Cultura e Spettacoli

Così Arvo Pärt da compositore diventa teologo

Walter Gatti

Q ualcosa si muove in Vaticano e provoca la musica classica contemporanea a ripensarsi in termini di sacralità. Merito di tutto è la consegna del Premio Ratzinger ad Arvo Pärt, musicista considerato il più grande compositore della nostra epoca. Il premio, che sarà consegnato sabato, è stato assegnato per il 2017 anche al teologo cattolico Karl-Heinz Menke e al filoso luterano Theodor Dieter, quasi a simboleggiare una radice unica che riunisce in modo inafferrabile queste forme del cristianesimo.

Andando ad affiancarsi ai nomi già premiati negli anni dalla Fondazione Ratzinger il nome dell'estone Arvo Pärt (1935) è quello di maggior portata simbolica. Nato nel 1935 nel nord dell'Estonia, Pärt ha iniziato a comporre immergendosi nella dodecafonia, studiando Webern e Shoenberg e omaggiando Luigi Nono. L'esordio con Nekrolog (1960), poi il Collage su BACH e le prime Sinfonie esprimono già in Pärt una radicale riflessione attorno alle forme sperimentali, fino alla sorprendente manifestazione del Credo (1968), partitura in cui serialità, tradizione ortodossa e influenza bachiana entrano a far parte di un sorprendente linguaggio sonoro, richiamando su di lui le attenzioni pericolose del potere sovietico e della sua censura (che lo costringeranno poi a scappare a Vienna nel 1980).

Dopo il '68 ecco il lungo silenzio di Arvo Pärt, un periodo di riflessività artistica e spirituale coincisa con la conversione all'ortodossia e con la riscoperta della figura di Cristo, «mio unico riferimento personale ed artistico». Da qui parte, sette anni dopo, la vita matura del Pärt compositore, imponente nella sua produzione sinfonica e corale, con il multiforme e commovente corpus di Fratres, il nuovo e ricchissimo minimalismo spirituale, le Sinfonie e l'insieme di opere religiose tra polifonia e monodia sviluppate su testi biblici (le Messe, lo Stabat Mater, il Magnificat, Miserere, Salve Regina, Passio Domini, Madre di Dio, il recente Lamento di Adamo). In lui si precisa poi la definizione sempre più cosciente del metodo tintinnabuli, neologismo artistico che si riferisce ad una capacità compositiva che coglie il continuum musicale nella risonanza delle campane e lo trasforma in riferimento stilistico espresso compiutamente in una delle sue opere massime, Tabula Rasa.

Tralasciando gli elementi storico-artistici della vicenda musicale di Arvo Pärt, c'è da osservare che con il Premio Ratzinger al compositore estone la Chiesa sembra dire: egregi compositori, guardate alla vicenda umana di Pärt, alla sua fioritura artistica dopo la conversione all'ortodossia.

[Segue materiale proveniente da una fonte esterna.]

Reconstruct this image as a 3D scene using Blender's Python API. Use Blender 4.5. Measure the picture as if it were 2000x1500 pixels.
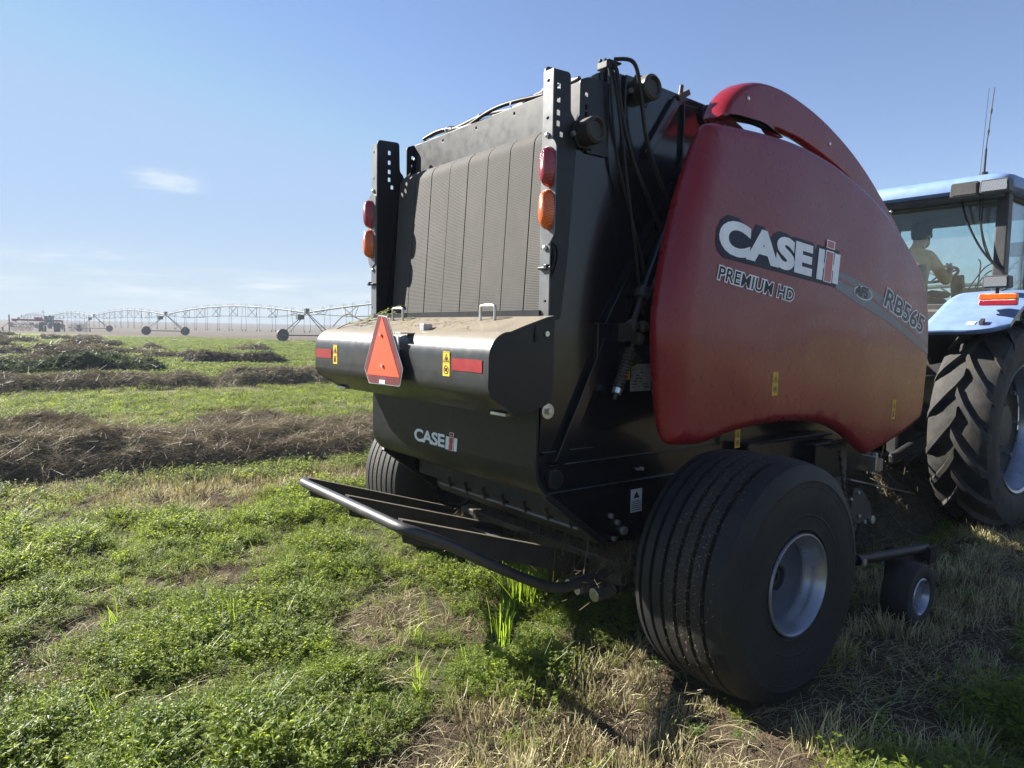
import bpy, bmesh, math, random
import numpy as np
from mathutils import Vector, Matrix

random.seed(7)
rng = np.random.default_rng(11)
for o in list(bpy.data.objects):
    bpy.data.objects.remove(o, do_unlink=True)
SC = bpy.context.scene
COL = SC.collection
R = math.radians

# ------------------------------------------------------------------ camera
# world: X = baler's right, Y = baler's travel direction, Z up, metres
CAM = np.array([3.2733, -2.9233, 1.6557])
YAW, PITCH, ROLL, FPX = -0.9117, 0.0717, 0.0189, 1386.97      # focal length in px of a 2000 px wide frame
_f = np.array([math.sin(YAW)*math.cos(PITCH), math.cos(YAW)*math.cos(PITCH), -math.sin(PITCH)])
_r = np.array([math.cos(YAW), -math.sin(YAW), 0.0])
_u = np.cross(_r, _f)
RGT = _r*math.cos(ROLL) + _u*math.sin(ROLL)
UPV = -_r*math.sin(ROLL) + _u*math.cos(ROLL)
FWD = _f
cam_d = bpy.data.cameras.new('camera')
cam_d.sensor_fit = 'HORIZONTAL'
cam_d.sensor_width = 36.0
cam_d.lens = 36.0*FPX/2000.0
cam_d.clip_start = 0.05
cam_d.clip_end = 9000.0
cam_o = bpy.data.objects.new('camera', cam_d)
COL.objects.link(cam_o)
cam_o.matrix_world = Matrix(((RGT[0], UPV[0], -FWD[0], CAM[0]), (RGT[1], UPV[1], -FWD[1], CAM[1]),
                             (RGT[2], UPV[2], -FWD[2], CAM[2]), (0, 0, 0, 1)))
SC.camera = cam_o

# ------------------------------------------------------------------ sun and sky
SUN_AZ, SUN_EL = R(-118.0), R(32.5)
sun_dir = Vector((math.sin(SUN_AZ)*math.cos(SUN_EL), math.cos(SUN_AZ)*math.cos(SUN_EL), math.sin(SUN_EL)))
sun_d = bpy.data.lights.new('sun', 'SUN')
sun_d.energy = 5.0
sun_d.angle = R(0.5)
sun_d.color = (1.0, 0.95, 0.86)
sun_o = bpy.data.objects.new('sun', sun_d)
COL.objects.link(sun_o)
sun_o.rotation_euler = sun_dir.to_track_quat('Z', 'Y').to_euler()
sun_o.location = sun_dir*60

W = bpy.data.worlds.new('World')
SC.world = W
W.use_nodes = True
wt = W.node_tree
wn, wl = wt.nodes, wt.links
bg = wn['Background']
bg.inputs[1].default_value = 0.050
sky = wn.new('ShaderNodeTexSky')
sky.sky_type = 'NISHITA'
sky.sun_disc = False
sky.sun_elevation = SUN_EL
sky.sun_rotation = SUN_AZ
sky.air_density = 1.0
sky.dust_density = 0.0
sky.ozone_density = 4.2
tc = wn.new('ShaderNodeTexCoord')
def wmath(op, a, b=None, clamp=False):
    n = wn.new('ShaderNodeMath'); n.operation = op; n.use_clamp = clamp
    for i, v in enumerate((a, b)):
        if v is None: continue
        if isinstance(v, (int, float)): n.inputs[i].default_value = v
        else: wl.new(v, n.inputs[i])
    return n.outputs[0]
def wramp(x, a, b):
    n = wn.new('ShaderNodeMapRange'); n.interpolation_type = 'SMOOTHSTEP'
    wl.new(x, n.inputs[0]); n.inputs[1].default_value = a; n.inputs[2].default_value = b
    return n.outputs[0]
def wnoise(scale_vec, scale, detail, rough=0.55, loc=(0, 0, 0)):
    mp = wn.new('ShaderNodeMapping'); mp.inputs['Scale'].default_value = scale_vec; mp.inputs['Location'].default_value = loc
    wl.new(tc.outputs['Generated'], mp.inputs[0])
    nz = wn.new('ShaderNodeTexNoise'); nz.inputs['Scale'].default_value = scale; nz.inputs['Detail'].default_value = detail
    nz.inputs['Roughness'].default_value = rough; wl.new(mp.outputs[0], nz.inputs[0])
    return nz.outputs[0]
sep = wn.new('ShaderNodeSeparateXYZ'); wl.new(tc.outputs['Generated'], sep.inputs[0])
elev = sep.outputs[2]
# thin streaky cirrus: a low bank along the whole horizon and a few wisps higher up
lowb = wmath('MULTIPLY', wramp(wnoise((1, 1, 20), 2.3, 6, 0.6, (0.35, 0.1, 0)), 0.44, 0.62), wmath('SUBTRACT', 1.0, wramp(elev, 0.045, 0.10)))
veil = wmath('MULTIPLY', wmath('SUBTRACT', 1.0, wramp(elev, -0.01, 0.15)), 0.88)
# wisps: (direction, half angle in degrees, strength)
wisp = None
for az_, el_, ha_, k_ in ((-86.5, 27.0, 5.5, 0.9), (-78.0, 10.3, 3.0, 0.75), (-83.5, 4.9, 7.0, 0.95), (-76.0, 3.0, 9.0, 0.9), (-66.0, 2.6, 8.0, 0.9), (-120, 30, 9, 0.5), (60, 35, 12, 0.6), (10, 22, 9, 0.4), (150, 28, 12, 0.6)):
    dv = (math.sin(R(az_))*math.cos(R(el_)), math.cos(R(az_))*math.cos(R(el_)), math.sin(R(el_)))
    vm = wn.new('ShaderNodeVectorMath'); vm.operation = 'DOT_PRODUCT'; wl.new(tc.outputs['Generated'], vm.inputs[0]); vm.inputs[1].default_value = dv
    zz_ = wmath('MULTIPLY', wmath('SUBTRACT', elev, dv[2]), (3.2 if el_ > 8 else 7.0)/math.sin(R(ha_)))           # flattened: wider than tall
    fall = wmath('SUBTRACT', 1.0, wramp(wmath('MULTIPLY', zz_, zz_), 0.0, 1.0))
    mk = wmath('MULTIPLY', wmath('MULTIPLY', wramp(vm.outputs['Value'], math.cos(R(ha_)), 1.0-(1.0-math.cos(R(ha_)))*0.15), fall), k_)
    wisp = mk if wisp is None else wmath('ADD', wisp, mk)
fine = wramp(wnoise((1, 1, 4.5), 17.0, 8, 0.66, (0.3, 1.7, 0.6)), 0.36, 0.70)
high = wmath('MULTIPLY', wmath('MULTIPLY', wisp, wmath('ADD', wmath('MULTIPLY', fine, 0.9), 0.1)), wramp(wnoise((1, 1, 9), 5.0, 7, 0.62, (1.3, 0.7, 0.25)), 0.38, 0.66))
cl = wmath('MINIMUM', wmath('ADD', wmath('MULTIPLY', lowb, 0.4), high), 0.95)
mv = wn.new('ShaderNodeMix'); mv.data_type = 'RGBA'
tn = wn.new('ShaderNodeMix'); tn.data_type = 'RGBA'; tn.blend_type = 'MULTIPLY'; tn.inputs[0].default_value = 1.0; wl.new(sky.outputs[0], tn.inputs[6]); tn.inputs[7].default_value = (1.10, 0.97, 0.99, 1)
cp = wn.new('ShaderNodeMix'); cp.data_type = 'RGBA'; cp.blend_type = 'DARKEN'; cp.inputs[0].default_value = 0.88; wl.new(tn.outputs[2], cp.inputs[6]); cp.inputs[7].default_value = (2.55, 3.55, 5.05, 1)      # a soft sky without a hard aureole
wl.new(veil, mv.inputs[0]); wl.new(cp.outputs[2], mv.inputs[6]); mv.inputs[7].default_value = (3.9, 4.7, 5.2, 1)
mix = wn.new('ShaderNodeMix'); mix.data_type = 'RGBA'
wl.new(cl, mix.inputs[0]); wl.new(mv.outputs[2], mix.inputs[6]); mix.inputs[7].default_value = (5.6, 6.0, 6.2, 1)
wl.new(mix.outputs[2], bg.inputs[0])

SC.render.engine = 'CYCLES'
SC.view_settings.view_transform = 'Standard'
SC.view_settings.look = 'None'
SC.view_settings.gamma = 1.0
SC.view_settings.exposure = 1.8
SC.view_settings.use_curve_mapping = False
SC.render.resolution_x, SC.render.resolution_y = 1024, 768
SC.cycles.max_bounces = 10
SC.cycles.transparent_max_bounces = 24
SC.cycles.volume_bounces = 0
SC.cycles.caustics_reflective = False
SC.cycles.caustics_refractive = False

# ------------------------------------------------------------------ finding places: a pixel of the photograph on a plane of the world
def _ray(px, py):
    d = FWD*FPX + RGT*(px-1000) - UPV*(py-750)
    return d/np.linalg.norm(d)
def on(axis, px, py, val):
    d = _ray(px, py)
    return CAM + d*(val-CAM[axis])/d[axis]
def on_x(px, py, v): return on(0, px, py, v)
def on_y(px, py, v): return on(1, px, py, v)
def on_z(px, py, v=0.0): return on(2, px, py, v)

# ------------------------------------------------------------------ value noise (for heights and for where plants grow)
_perm = rng.random((256, 256))
def vnoise(x, y, seed=0):
    x = np.asarray(x, float) + seed*17.31; y = np.asarray(y, float) + seed*9.73
    xi = np.floor(x).astype(int); yi = np.floor(y).astype(int)
    fx = x-xi; fy = y-yi
    fx = fx*fx*(3-2*fx); fy = fy*fy*(3-2*fy)
    a = _perm[xi & 255, yi & 255]; b = _perm[(xi+1) & 255, yi & 255]
    c = _perm[xi & 255, (yi+1) & 255]; d = _perm[(xi+1) & 255, (yi+1) & 255]
    return (a*(1-fx)+b*fx)*(1-fy) + (c*(1-fx)+d*fx)*fy
def fbm(x, y, seed=0, oct=4):
    s = 0; a = 0.5; t = 0
    for i in range(oct):
        s = s + a*vnoise(x*2**i, y*2**i, seed+i); t += a; a *= 0.5
    return s/t
def sstep(a, b, x):
    t = np.clip((np.asarray(x, float)-a)/(b-a), 0, 1)
    return t*t*(3-2*t)

# ------------------------------------------------------------------ tags and mesh building
def tag(o, label=None, cat=None, group=None, kind=None):
    if label: o['label'] = label
    if cat: o['category'] = cat
    if group: o['group'] = group
    if kind: o['kind'] = kind
    return o
def empty(name, loc=(0, 0, 0), parent=None):
    o = bpy.data.objects.new(name, None)
    o.empty_display_size = 0.1
    COL.objects.link(o)
    base = wloc(parent) if parent else Vector((0, 0, 0))
    o.location = Vector(loc)-base
    if parent: o.parent = parent
    return o
def wloc(o):
    v = Vector((0, 0, 0))
    while o is not None:
        v = v + o.location; o = o.parent
    return v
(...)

In pratica il compositore estone ricevendo il premio Ratzinger diviene un musicista a cui la teologia implicitamente attribuisce un ruolo; ciò significa che le sue partiture vengono considerate prodotti non solo d'arte musicale, ma anche di cultura teologale, capaci cioè di dire qualcosa sul Divino e sulla relazione dell'uomo con Dio.

Tutto questo contiene un duplice messaggio: invitare la musica classica contemporanea a riconfrontarsi con il messaggio cristiano ed allo stesso modo suggerire alla Chiesa di guardare alla musica classica contemporanea con rinnovata attenzione.